The Naqshbandiya Foundation for Islamic Education (NFIE) is a non-profit, tax exempt, religious and educational organization dedicated to serve Islam with a special focus on Tasawwuf(Sufism),

Thursday, March 19, 2009

A Mawlid Celebration in 14th Century Muslim Granada,Spain


April Najjai Associate Professor of History at Greensboro College, North Carolina

The available information regarding the celebration of the mawlid festival in the Kingdom of Granada comes from a work called the Nufadah al-jirab fi ‘ulalat al-igtirab 'only work of its kind known to have survived from the Nasrid dynasty.

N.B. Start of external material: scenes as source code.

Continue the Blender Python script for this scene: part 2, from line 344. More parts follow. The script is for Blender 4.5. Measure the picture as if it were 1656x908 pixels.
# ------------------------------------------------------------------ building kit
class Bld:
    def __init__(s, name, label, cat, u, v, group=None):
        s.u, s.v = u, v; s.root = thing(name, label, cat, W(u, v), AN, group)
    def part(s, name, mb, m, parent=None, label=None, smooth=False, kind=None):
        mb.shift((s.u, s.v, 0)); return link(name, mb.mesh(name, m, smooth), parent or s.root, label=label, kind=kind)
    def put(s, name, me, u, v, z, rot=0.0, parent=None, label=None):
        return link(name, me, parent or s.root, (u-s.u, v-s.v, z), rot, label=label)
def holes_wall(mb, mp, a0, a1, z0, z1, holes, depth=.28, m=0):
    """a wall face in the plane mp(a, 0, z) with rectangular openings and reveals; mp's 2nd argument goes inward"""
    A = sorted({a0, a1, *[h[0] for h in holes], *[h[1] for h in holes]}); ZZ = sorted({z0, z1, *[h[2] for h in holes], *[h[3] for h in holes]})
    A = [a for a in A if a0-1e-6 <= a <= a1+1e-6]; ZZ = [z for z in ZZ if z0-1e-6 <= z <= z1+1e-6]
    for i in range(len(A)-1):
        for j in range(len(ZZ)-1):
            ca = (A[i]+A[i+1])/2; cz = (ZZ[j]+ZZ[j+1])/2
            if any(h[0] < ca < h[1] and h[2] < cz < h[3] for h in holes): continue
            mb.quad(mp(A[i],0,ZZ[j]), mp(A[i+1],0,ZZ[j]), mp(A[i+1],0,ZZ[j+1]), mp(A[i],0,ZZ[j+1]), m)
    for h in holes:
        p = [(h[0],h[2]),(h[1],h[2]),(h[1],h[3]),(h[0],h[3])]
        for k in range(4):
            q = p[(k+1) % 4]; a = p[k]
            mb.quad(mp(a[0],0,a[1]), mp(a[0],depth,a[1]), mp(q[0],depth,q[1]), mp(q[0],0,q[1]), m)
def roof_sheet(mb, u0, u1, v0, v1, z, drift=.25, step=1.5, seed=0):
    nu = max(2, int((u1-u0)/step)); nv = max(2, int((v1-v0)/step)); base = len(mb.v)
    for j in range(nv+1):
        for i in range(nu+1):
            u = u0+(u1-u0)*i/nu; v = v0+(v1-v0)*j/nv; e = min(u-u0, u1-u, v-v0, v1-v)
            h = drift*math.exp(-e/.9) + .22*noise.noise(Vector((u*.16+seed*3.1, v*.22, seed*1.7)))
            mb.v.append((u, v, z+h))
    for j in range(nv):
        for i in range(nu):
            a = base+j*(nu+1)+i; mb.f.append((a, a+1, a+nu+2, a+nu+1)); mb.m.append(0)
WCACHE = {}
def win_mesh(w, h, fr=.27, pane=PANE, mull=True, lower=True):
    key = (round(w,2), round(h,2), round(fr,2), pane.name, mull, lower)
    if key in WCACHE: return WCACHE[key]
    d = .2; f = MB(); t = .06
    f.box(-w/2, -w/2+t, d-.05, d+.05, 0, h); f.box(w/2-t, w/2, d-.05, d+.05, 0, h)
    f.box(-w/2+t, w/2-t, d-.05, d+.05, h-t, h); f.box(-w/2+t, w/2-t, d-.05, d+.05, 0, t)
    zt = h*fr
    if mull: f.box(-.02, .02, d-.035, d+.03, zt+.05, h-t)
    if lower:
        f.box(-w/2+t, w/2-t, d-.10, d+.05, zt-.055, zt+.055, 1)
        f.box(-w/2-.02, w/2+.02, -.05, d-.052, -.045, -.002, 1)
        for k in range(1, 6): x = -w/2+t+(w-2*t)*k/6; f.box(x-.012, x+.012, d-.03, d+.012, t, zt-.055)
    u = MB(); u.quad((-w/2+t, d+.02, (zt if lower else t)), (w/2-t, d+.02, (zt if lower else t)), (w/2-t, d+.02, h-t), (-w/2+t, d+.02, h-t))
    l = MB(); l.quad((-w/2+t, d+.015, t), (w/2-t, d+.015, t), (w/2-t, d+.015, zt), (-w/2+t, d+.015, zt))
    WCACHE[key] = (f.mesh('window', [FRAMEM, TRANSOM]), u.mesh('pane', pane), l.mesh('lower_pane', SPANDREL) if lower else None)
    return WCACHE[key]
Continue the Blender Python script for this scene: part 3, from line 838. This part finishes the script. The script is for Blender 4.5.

The author of the treatise, Ibn al-Khatīb, was the grand vizier of the Nasrid dynasty under the rule of Yusuf I (1333 -1354 CE/733–755 H) and of Yusuf’s son, Muhammad V (1354-1359; 1361-1391 CE/755-760; 762-792 H). The celebration itself was an all-night affair that lasted over twelve hours, beginning with the Maghrib prayer at sunset, through the night prayer of Isha’, and ending after the Fajr prayer at dawn the next morning. Ibn al-Khatib gives no names of specific people who attended the festival save one—Ibn Khaldun, an official from the Marinid court in North Africa whose ancestors had fled Islamic Spain a hundred years earlier. He had come to Granada on a diplomatic mission and had only arrived four days previously; he stayed in Granada long enough to attend the mawlid festival the next year, too.